Près de six siècles après sa mort, Jeanne d’Arc continue d’inspirer artistes et penseurs. Judith Chemla la ressuscite sur scène dans une performance bouleversante portée par la musique et la mémoire. Retour sur Le Procès de Jeanne au Théâtre des Bouffes du Nord à Paris.
Jeanne d’Arc périt sur le bûcher après avoir été jugée coupable d’hérésie. Dès l’âge de 13 ans, elle affirme entendre des voix venues du ciel, lui confiant la mission de chasser les Anglais du territoire français. Elle libère la ville d’Orléans et permet à Charles VII d’être reconnu comme le roi légitime de France. Près de six siècles après sa mort, Jeanne d’Arc continue de soulever des débats sur l’identité nationale, le rôle des femmes dans l’histoire ou encore la spiritualité. Son histoire résonne encore dans une société en quête de repères et de héros.

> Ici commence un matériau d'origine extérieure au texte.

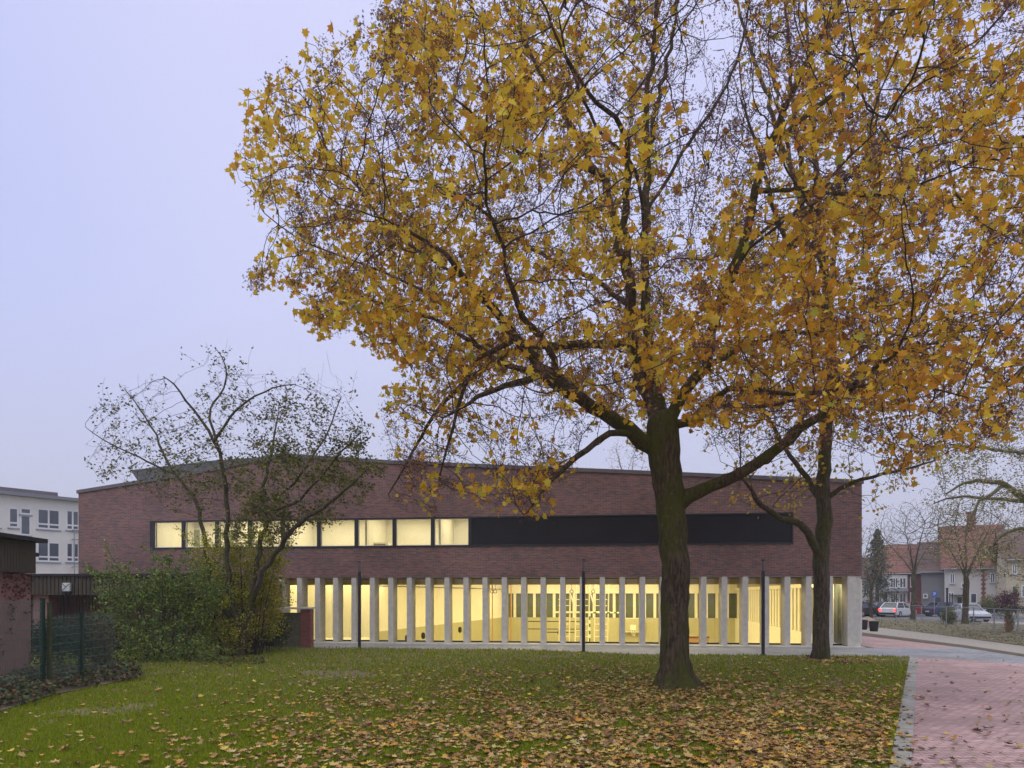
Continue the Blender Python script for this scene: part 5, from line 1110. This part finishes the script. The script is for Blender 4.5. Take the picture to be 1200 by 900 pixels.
# ------------------------------------------------------------------ grass and fallen leaves
lp_arr = lawn_poly
def ground_pts(n, ymin, ymax, powr=1.0, mrg=.95):
    u = rng.uniform(0, 1, n); y = 1/((1-u)/ymin**powr+u/ymax**powr)**(1/powr); x = rng.uniform(-mrg, mrg, n)*y
    return np.stack([x, y], 1)
LP_ = np.array([list(p) for p in lawn_poly])
q = ground_pts(520000, 6.8, 28.5, 1.3); q = q[in_poly(q, lawn_poly)]; q = q[~in_poly(q, bed)]
def bare(q): return np.array([noise.noise(Vector((a*.33, b*.55, 9)))+.35*noise.noise(Vector((a*1.7, b*1.7, 2))) for a, b in q])
bv = bare(q); q = q[(bv < .36) | (rng.uniform(0, 1, len(q)) < np.clip(.8-3*(bv-.36), .25, 1))]
z = np.array([lawn_h(a, b) for a, b in q]); n = len(q); hgt = rng.uniform(.025, .065, n)*(.8+.4*q[:, 1]/15); wd = .0045+.0007*q[:, 1]
an_ = rng.uniform(0, 2*np.pi, n); lean = rng.normal(size=(n, 2))*.02
b0 = np.stack([q[:, 0]-wd*np.cos(an_), q[:, 1]-wd*np.sin(an_), z-.005], 1); b1 = np.stack([q[:, 0]+wd*np.cos(an_), q[:, 1]+wd*np.sin(an_), z-.005], 1); b2 = np.stack([q[:, 0]+lean[:, 0], q[:, 1]+lean[:, 1], z+hgt], 1)
V = np.stack([b0, b1, b2], 1).reshape(-1, 3); tn = pick([(.26, .32, .008), (.20, .275, .008), (.31, .33, .015), (.28, .25, .07)], [4, 3, 2, .5], n, .15)
tag(fast_mesh('grass', V, np.arange(3*n).reshape(-1, 3), M['grass'], tints=np.repeat(tn, 3, 0)), 'short green lawn grass', 'grass', kind='stuff')
print('blades', n)
# fallen leaves
q = ground_pts(120000, 6.8, 28.3, 1.0); inl = in_poly(q, lawn_poly) & ~in_poly(q, bed)
px_ = CX+F*q[:, 0]/q[:, 1]; py_ = HY+F*CH/q[:, 1]
dd = np.sqrt(((q[:, 0]-3.5)/9.5)**2+((q[:, 1]-14.5)/9.5)**2); den = np.clip(1.12-dd, .0, 1)**1.35
den *= np.array([.72+1.0*noise.noise(Vector((a*.7, b*.7, 5)))+.7*noise.noise(Vector((a*2.4, b*2.4, 15))) for a, b in q])
den = np.clip(den, 0, 1)*.85+.05
den *= np.where(py_ < 776, .30, 1); den *= np.where((px_ < 430), np.clip(.25+.75*(px_-100)/330, .22, 1), 1)
keep = inl & (rng.uniform(0, 1, len(q)) < den)
d1 = (q[:, 0]-K0.x)*kn.x+(q[:, 1]-K0.y)*kn.y
onp = (d1 > 0) & (d1 < 9) & (q[:, 1] < 25) & (rng.uniform(0, 1, len(q)) < .010+.05*np.exp(-q[:, 1]/7))
near = (np.abs(d1-.05) < .2) & (q[:, 1] < 24) & (rng.uniform(0, 1, len(q)) < .05)
ql_ = q[keep]; qp = q[onp | near]
# heap round the trunks
for bx_, by_, nn_, sp_ in ((base.x, base.y, 420, .75), (b2.x, b2.y if hasattr(b2, 'y') else Y2, 0, .6)) if False else ((base.x, MY, 420, .75),):
    a_ = rng.uniform(0, 2*np.pi, nn_); r_ = .45+np.abs(rng.normal(size=nn_))*sp_; ql_ = np.vstack([ql_, np.stack([bx_+r_*np.cos(a_), by_+r_*np.sin(a_)], 1)])
a_ = rng.uniform(0, 2*np.pi, 500); r_ = .3+np.abs(rng.normal(size=500))*.8; ql_ = np.vstack([ql_, np.stack([G(963, 775).x+.2+r_*np.cos(a_), 22.4+r_*.7*np.sin(a_)], 1)])
allq = np.vstack([ql_, qp]); zl = np.array([lawn_h(a, b)+.035+.02*random.random() for a, b in ql_]+[.028+.015*random.random() for _ in qp])
FC = [(.50, .34, .12), (.42, .24, .075), (.60, .42, .07), (.30, .16, .065), (.54, .42, .19), (.30, .17, .09), (.50, .25, .04), (.15, .08, .04)]
t_ = pick(FC, [3, 3, 1.2, 2.6, 1.5, 1.6, 1.3, 1.2], len(allq), .2)
t_[len(ql_):] *= np.where(rng.uniform(0, 1, len(qp)) < .5, .35, .9)[:, None]
print('fallen', len(allq))
tag(scatter('fallen_leaves', np.column_stack([allq, zl]), rng.lognormal(np.log(.082), .28, len(allq)), t_, MAPLE, M['fleaf'], flat=.8, curl=.5), 'fallen tan and yellow maple leaves scattered over lawn and path', 'fallen leaves', kind='stuff')
# litter on the earth bank
q = np.array([list(G(rng.uniform(1000, 1260), 700)[:2]) for _ in range(0)]).reshape(-1, 2)
ppx = rng.uniform(995, 1300, 5200); tt = rng.uniform(0, 1, 5200); yb = 735+(ppx-1010)*.13; yt = 724+(ppx-1010)*.05; ppy = yb+(yt-yb)*tt
Yq = F*CH/(ppy-HY); q = np.stack([(ppx-CX)/F*Yq, Yq, np.full(5200, .16)], 1)
tag(scatter('bank_litter', q, rng.uniform(.06, .14, len(q)), pick([(.20, .15, .08), (.16, .11, .06), (.12, .15, .04), (.28, .22, .12)], [3, 3, 4, 1], len(q), .25), DIAM, M['fleaf'], flat=.6), 'brown leaf litter and weeds on the earth bank by the road', 'leaf litter', kind='stuff')

# gym bench and vaulting box
for i, (px, lb) in enumerate(((748, 'long low gym bench in the hall, right of the far wall middle'), (812, 'long low gym bench in the hall near the slatted wall'))):
    q = LW(SV(px, 17), 17, -1.05); be = empty('gym_bench', (q.x, q.y, gz0), AH, lb, 'bench', 'benches in the hall')
    mb = MB(); mb.box(-1.3, 1.3, -.12, .12, 1.15, 1.22); mb.build('seat', mat('bench_wood', (.40, .22, .09), .5, .15, 3), be)
    for x in (-1.1, 1.1): mb = MB(); mb.box(x-.04, x+.04, -.12, .12, 0, 1.149); mb.build('leg', M['rail'], be)
q = LW(SV(815, 8), 8, 0); vb = empty('vaulting_box', (q.x, q.y, gz0), AH, 'brown wooden equipment box on the hall floor right of the big trunk', 'vaulting box')
mb = MB()
for k in range(6): mb.hexa([(-.8+k*.03, -.35+k*.02), (.8-k*.03, -.35+k*.02), (.8-k*.03, .35-k*.02), (-.8+k*.03, .35-k*.02)], k*.38, k*.38+.36)
mb.build('box_section', mat('box_wood', (.38, .22, .10), .5, .15, 3), vb)
mb = MB(); mb.box(-.7, .7, -.27, .27, 2.27, 2.38); mb.build('leather_top', mat('leather', (.16, .08, .04), .5, .2, 5), vb, bevel=.03)
# ------------------------------------------------------------------ haze
hz = MB(); hz.box(-905, 905, -65, 1505, -4, 40)
hm = bpy.data.materials.new('haze'); hm.use_nodes = True; t = hm.node_tree
for n_ in list(t.nodes):
    if n_.type != 'OUTPUT_MATERIAL': t.nodes.remove(n_)
pv = t.nodes.new('ShaderNodeVolumePrincipled'); pv.inputs['Color'].default_value = (.82, .84, .95, 1); pv.inputs['Density'].default_value = .0009; pv.inputs['Anisotropy'].default_value = .1
t.links.new(pv.outputs[0], [n_ for n_ in t.nodes if n_.type == 'OUTPUT_MATERIAL'][0].inputs['Volume'])
tag(hz.build('haze', hm), 'pale evening haze filling the air', 'haze', kind='stuff')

Avec Le Procès de Jeanne, Jeanne d’Arc continue d’envoûter les esprits, de déchaîner les passions par ses pensées, de susciter les controverses en raison de ses prises de position. Pour Judith Chemla, l’actrice qui l’incarne, les mots de cette dernière lors de son procès en 1431 “sont un témoignage inouï de sa liberté de ton, de son insolence, de sa force, de son humour face à des juges pour qui elle n’était qu’une manipulatrice et une menteuse”.

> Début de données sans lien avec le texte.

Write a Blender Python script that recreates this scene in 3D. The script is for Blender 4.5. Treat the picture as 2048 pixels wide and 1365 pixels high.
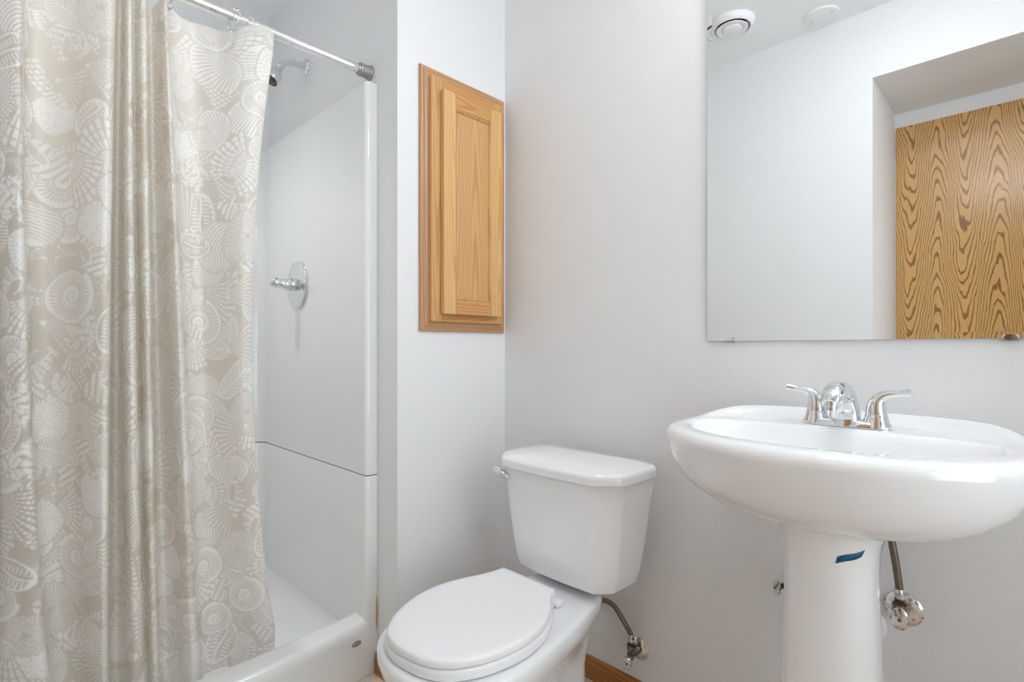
import bpy, bmesh, math, random
import numpy as np
from mathutils import Vector, Matrix

for o in list(bpy.data.objects):
    bpy.data.objects.remove(o, do_unlink=True)
scene = bpy.context.scene
COL = scene.collection
PI = math.pi

# ------------------------------------------------------------------ camera, world, exposure
CAM_H = 1.02
FPX = 1045.0                       # focal length in pixels of a 2048 wide frame
YAW = math.radians(44.86)
cam_data = bpy.data.cameras.new('camera')
cam_data.sensor_width = 36.0
cam_data.lens = FPX / 2048.0 * 36.0
cam_data.shift_y = 13.5 / 2048.0
cam_data.clip_start = 0.01
cam = bpy.data.objects.new('camera', cam_data)
COL.objects.link(cam)
cam.location = (0.0, 0.0, CAM_H)
cam.rotation_euler = (PI / 2, 0.0, YAW)
scene.camera = cam

world = bpy.data.worlds.new('world')
scene.world = world
world.use_nodes = True
world.node_tree.nodes['Background'].inputs[0].default_value = (0.90, 0.955, 1.0, 1)   # cool fill light, enters only by the added unseen window
world.node_tree.nodes['Background'].inputs[1].default_value = 3.8

vs = scene.view_settings
scene.display_settings.display_device = 'sRGB'
vs.view_transform = 'Standard'
vs.look = 'None'
vs.gamma = 1.0
vs.use_curve_mapping = False
vs.exposure = 0.20
scene.cycles.max_bounces = 16
scene.cycles.diffuse_bounces = 10
scene.cycles.glossy_bounces = 8
scene.cycles.transmission_bounces = 10

VANITY_POWER = 36.0               # emission strength of the globe bulbs over the mirror
CEILING_FILL_POWER = 22.0              # emission strength of the added ceiling fill lamp
SHOWER_FILL_POWER = 29.0               # watts of the fill spot added over the shower

# ------------------------------------------------------------------ main planes (metres)
Y_BACK = 1.32          # wall with mirror, sink, toilet
X_LEFT = -1.35         # wall with the medicine cabinet
Y_END = 0.869          # plumbing wall of the shower
X_SHOWER = -2.36       # far wall of the shower
X_ALC = -0.476         # left side of the entry recess behind the camera
X_ALC2 = 0.52
X_RIGHT = 0.85
Z_CEIL = 2.452
Z_HEAD = 2.159
Y_ALC = -0.507
Y_FRONT = -0.006       # wall opposite the mirror

# pixel helpers, only used to turn measured directions into points on known planes
VV = Vector((-math.sin(YAW), math.cos(YAW), 0))
RR = Vector((math.cos(YAW), math.sin(YAW), 0))
def ray(u, w):
    return VV + RR * ((u - 1024.0) / FPX) + Vector((0, 0, (696.0 - w) / FPX))

# ------------------------------------------------------------------ materials
def new_mat(name):
    m = bpy.data.materials.new(name)
    m.use_nodes = True
    nt = m.node_tree
    return m, nt, nt.nodes['Principled BSDF']

def set_in(b, **kw):
    names = {'base': 'Base Color', 'rough': 'Roughness', 'metal': 'Metallic', 'coat': 'Coat Weight',
             'coat_rough': 'Coat Roughness', 'trans': 'Transmission Weight', 'ior': 'IOR',
             'spec': 'Specular IOR Level', 'alpha': 'Alpha'}
    for k, v in kw.items():
        b.inputs[names[k]].default_value = (*v, 1) if k == 'base' else v

def add_bump(nt, b, scale, strength, dist=0.002, detail=3, coord='Object', stretch=None):
    tc = nt.nodes.new('ShaderNodeTexCoord')
    n = nt.nodes.new('ShaderNodeTexNoise')
    n.inputs['Scale'].default_value = scale
    n.inputs['Detail'].default_value = detail
    bp = nt.nodes.new('ShaderNodeBump')
    bp.inputs['Strength'].default_value = strength
    bp.inputs['Distance'].default_value = dist
    nt.links.new(tc.outputs[coord], n.inputs['Vector'])
    nt.links.new(n.outputs['Fac'], bp.inputs['Height'])
    nt.links.new(bp.outputs['Normal'], b.inputs['Normal'])
    return n

def paint(name, col, rough, scale, strength, dist=0.002):
    m, nt, b = new_mat(name)
    set_in(b, base=col, rough=rough)
    b.inputs['Specular IOR Level'].default_value = 0.3
    add_bump(nt, b, scale, strength, dist)
    return m

def plain(name, col, rough, metal=0.0, coat=0.0, bump=None):
    m, nt, b = new_mat(name)
    set_in(b, base=col, rough=rough, metal=metal, coat=coat)
    b.inputs['Coat Roughness'].default_value = 0.03
    if bump:
        add_bump(nt, b, *bump)
    return m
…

Cette création naît de la complicité artistique entre Judith Chemla, Yves Beaunesne et Camille Rocailleux, réunis une première fois autour de L’Annonce faite à Marie de Paul Claudel au Théâtre des Bouffes du Nord en 2014. À partir d’un livret conçu par Marion Bernède et tiré des véritables minutes du procès, retranscrivant fidèlement la langue et les tournures de l’époque, Yves Beaunesne façonne un oratorio théâtral où se mêlent récit historique, souffle lyrique, intensité dramatique et puissance musicale, le tout prenant vie dans la scénographie singulière offerte par le théâtre des Bouffes du Nord.
La scène est habitée par des instrumentistes et des choristes, qui accompagnent Judith Chemla dans cette incantation ardente du martyre de Jeanne. À leurs côtés, la création vidéo de Pierre Nouvel fait surgir, par des projections percutantes, les figures fantomatiques du procès, donnant corps et voix aux témoins cruels et silencieux de cette page bouleversante de l’Histoire.

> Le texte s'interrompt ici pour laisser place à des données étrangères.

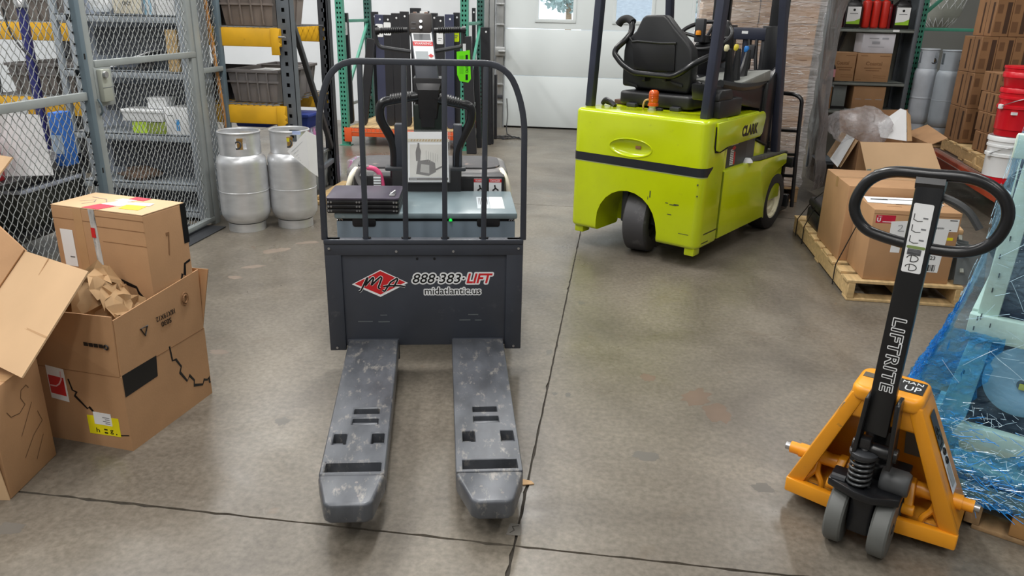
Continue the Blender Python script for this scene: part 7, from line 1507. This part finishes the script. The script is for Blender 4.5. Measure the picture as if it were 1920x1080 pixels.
lb = WORLD.y(556, 249, 5.19)-T2.location; part('collar_sticker', MB().box(lb.x-0.03, lb.x+0.03, lb.y-0.006, lb.y, lb.z-0.012, lb.z+0.012), mat('sticker_blue', (170, 186, 226), 0.4), T2, smooth=0)
lb = WORLD.y(535, 262, 5.24)-T2.location; part('yellow_tag', MB().box(lb.x-0.02, lb.x+0.03, lb.y-0.004, lb.y, lb.z-0.012, lb.z+0.012), M['yellowlabel'], T2, smooth=0)
# ================================================================ CARTONS on the left
def line(name, pts, rad, m, par, flat_axis=1, keep=None):
    """a printed or drawn line, pressed flat"""
    mb = MB().tube(pts, rad, 4)
    for i, v in enumerate(mb.v):
        v = list(v); c = pts[min(len(pts)-1, i//4)][flat_axis]; v[flat_axis] = c+(v[flat_axis]-c)*0.1; mb.v[i] = tuple(v)
    return part(name, mb, m, par, smooth=0)
Bf = Frame(-1.688, 2.236, 83.5)
ob = at(Bf, 'open_carton', 'open brown carton with black gear print and yellow label, holding a taller carton', 'carton')
S_, HB, wt = 0.478, 0.299, 0.006
part('wall', MB().box(0, S_, 0, wt, 0, HB), M['card'], ob, smooth=0); part('wall', MB().box(0, wt, wt, S_, 0, HB), M['card'], ob, smooth=0)
part('wall', MB().box(S_-wt, S_, wt, S_, 0, HB), M['card'], ob, smooth=0); part('wall', MB().box(wt, S_-wt, S_-wt, S_, 0, HB), M['card'], ob, smooth=0)
part('bottom', MB().box(wt, S_-wt, wt, S_-wt, 0.001, wt), M['card'], ob, smooth=0)
f1 = part('flap', MB().slab([(0.004, 0.0, HB), (S_-0.004, 0.0, HB), (S_+0.012, 0.004, 0.547), (0.012, 0.004, 0.512)], -0.005), M['card'], ob, smooth=0)
f2 = part('flap', MB().slab([(0.0, 0.006, HB), (0.0, S_, HB), (-0.012, S_, 0.525), (0.004, 0.004, 0.528)], 0.005), M['card'], ob, smooth=0)
part('flap', MB().slab([(S_, 0.004, HB), (S_, S_, HB), (S_+0.02, S_, 0.54), (S_+0.035, -0.028, 0.545)], -0.005), M['card'], ob, smooth=0)
part('flap', MB().slab([(0.004, S_, HB), (S_-0.004, S_, HB), (S_, S_+0.04, 0.53), (0.0, S_+0.04, 0.53)], 0.005), M['card'], ob, smooth=0)
part('crease', MB().box(0.006, S_-0.006, -0.0006, 0.001, HB-0.0015, HB+0.0015), M['carddark'], ob, smooth=0); part('crease', MB().box(-0.0006, 0.001, 0.006, S_-0.006, HB-0.0015, HB+0.0015), M['carddark'], ob, smooth=0)
fq = lambda x, z: (x, -0.0008, z)
part('tape_block', MB().slab([fq(0.006, 0.304), fq(0.186, 0.304), fq(0.178, 0.222), fq(0.006, 0.218)][::-1], -0.0006), M['ink'], ob, smooth=0, label='black printed block at the corner')
gear = [(0.262, 0.308), (0.268, 0.245), (0.287, 0.242), (0.312, 0.200), (0.300, 0.180), (0.335, 0.125), (0.352, 0.142), (0.377, 0.108), (0.372, 0.088), (0.425, 0.066), (0.436, 0.083), (0.458, 0.072), (0.470, 0.080), (0.468, 0.055), (0.476, 0.054)]
line('gear_line', [fq(x, z) for x, z in gear], 0.0042, M['ink'], ob)
lq = lambda y, z: (-0.0008, y, z)
line('gear_line', [lq(y, z) for y, z in ((0.232, 0.262), (0.222, 0.218), (0.205, 0.212), (0.216, 0.196), (0.17, 0.15), (0.16, 0.158), (0.135, 0.128))], 0.0035, M['ink'], ob, 0)
line('base_line', [lq(0.045, 0.058), lq(0.006, 0.064)], 0.0025, M['ink'], ob, 0)
part('corner_print', MB().box(-0.001, 0, 0.455, 0.476, 0.215, 0.285), M['ink'], ob, smooth=0)
def lface(name, y0, y1, z0, z1, m, k=1, par=None, sk=0.0): return part(name, MB().slab([(-0.0006*k, y0, z0), (-0.0006*k, y0, z1), (-0.0006*k, y1, z1+sk), (-0.0006*k, y1, z0+sk)], 0.0005), m, par or ob, smooth=0)
lface('red_white_label', 0.245, 0.322, 0.165, 0.298, M['whitegloss'], 1, sk=0.008); lface('label_red', 0.252, 0.318, 0.188, 0.262, M['red'], 2, sk=0.006)
line('label_wave', [(-0.0018, 0.316, 0.226), (-0.0018, 0.29, 0.225), (-0.0018, 0.275, 0.235), (-0.0018, 0.262, 0.255), (-0.0018, 0.260, 0.288)], 0.0028, mat('label_pale_red', (236, 190, 196), 0.5), ob, 0)
lface('yellow_label', 0.042, 0.178, 0.052, 0.128, M['yellowlabel'], 1, sk=-0.004); lface('white_label', 0.072, 0.148, 0.092, 0.142, M['white'], 2)
mb = MB()
for k in range(4): mb.box(-0.002, -0.0016, 0.080, 0.100+0.01*(k % 2), 0.098+k*0.008, 0.101+k*0.008)
part('label_print', mb, M['grayink'], ob, smooth=0, kind='stuff')
for y, s in ((0.140, 'h'), (0.105, '='), (0.080, 'g'), (0.056, '.')): text('label_writing', s, M['ink'], ob, (-0.0014, y+0.006, 0.058), (0, -1, 0), (0, 0, 1), width=0.014 if s != '.' else 0.005, fit_h=0.018 if s != '.' else 0.005, size=1.0)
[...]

Brûlée vive le 30 mai 1431 à 19 ans, Jeanne d’Arc a été condamnée à la suite d’un procès de dix minutes. Que résument dix minutes de l’essence d’un être? De quel essentiel fait-on abstraction? Jeanne a peur. Mais elle tient. Elle se tient debout face à des juges qui parlent un autre langage. Elle ne baisse pas les yeux. Et pourtant, ses genoux fléchissent. Elle chante d’une voix d’ange la solitude de l’être à l’heure de la mort et implore son Dieu. Femme parmi les hommes, elle refuse de mettre sa robe et tient à son costume d’homme, qui lui donne la légitimité de rétorquer sans scrupules, mais aussi d’afficher sa propre rébellion, sans flancher, fidèle à son âme.
“— En quelle langue parlent vos Voix?
— Meilleure que la vôtre.
— Croyez-vous en Dieu?
— Mieux que vous.”
Judith Chemla chante sa douleur. D’une voix de mezzo-soprano, elle sublime le ressenti de Jeanne d’Arc et offre ses louanges dans l’âtre du théâtre, comme une prière ou une imploration. On est perdu entre chant et monologue, le tout entrecoupé par l’omniprésence en temps réel du clergé et des juges de Rouen sur le grand écran envahissant du plateau. Cette performance, loin d’être classique, offre, dans son minimalisme et à travers ses outils théâtraux contemporains, une nouvelle dimension à Jeanne d’Arc. Dans l’antre du théâtre, une femme, seule, se tient. Ses paroles sont pulsion de vie. Ses chants, élévation face à la mort. Combien de paroles percent encore, seules, face à l’injustice des hommes, et lesquelles sont entendues, écoutées, crues? Une leçon d’Histoire qui révèle toutes nos failles d’humains.